IV. La circunstancia de la carta

 

            Esta carta, junto con las dirigidas a los Colosenses, Efesios y Filemón, constituye el bloque de las cartas de la cautividad. San Pablo se halla prisionero (1,12-26), cuando la escribe y según la opinión más frecuente, en Roma. De modo que Filipenses habría sido escrita en Roma en torno al año 61 o poco antes de la muerte del Apóstol. Esta opinión se basa en la mención del «pretorio» y en el saludo proveniente «de la casa del César» (1,13;4,22). No obstante, teniendo en cuenta que «pretorio» se llamaba también a la casa del gobernador en las provincias (Mc 15,16), el argumento no es convincente.

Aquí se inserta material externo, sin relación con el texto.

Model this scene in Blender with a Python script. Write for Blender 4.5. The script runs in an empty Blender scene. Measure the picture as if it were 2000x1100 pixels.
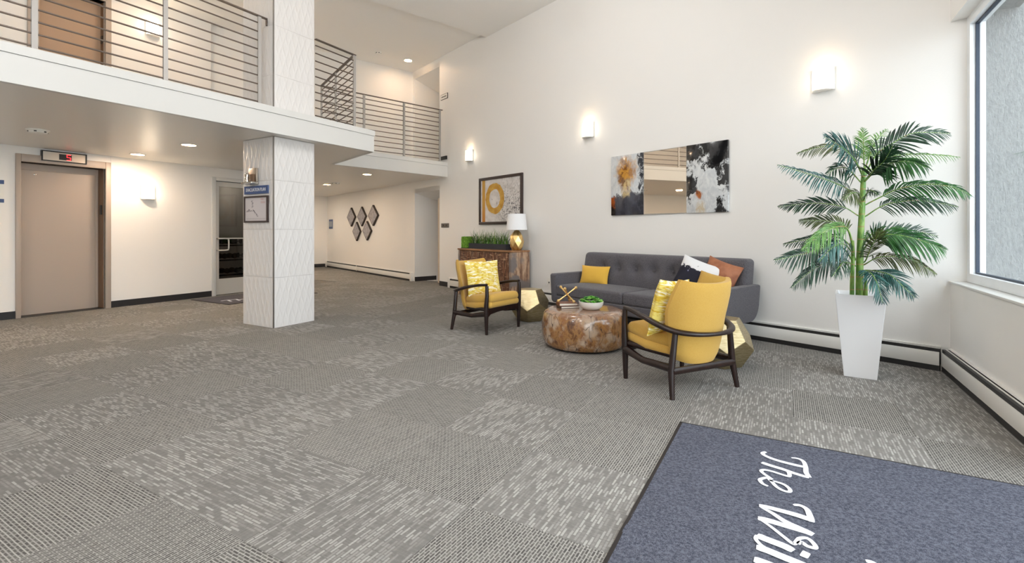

            En la actualidad, se aduce, con mayor fundamento, que su cautividad se produce en Éfeso, y desde allí la habría escrito por los años 56-57. La relativa proximidad entre Éfeso y Filipos puede explicar el ir y venir de las noticias con relativa facilidad y frecuencia. La única dificultad es que no tenemos información segura sobre esta cautividad efesina. Sin embargo, el mismo Pablo se refiere a las graves dificultades que sufrió en Éfeso, donde luchó con «fieras» (1Cor 5,32; 2Cor 1,8 y He 19).

            Por último, pensar que fue escrita en Cesarea, donde Pablo estuvo preso durante los años 58-60, es una posibilidad, que se cree menos probable y real.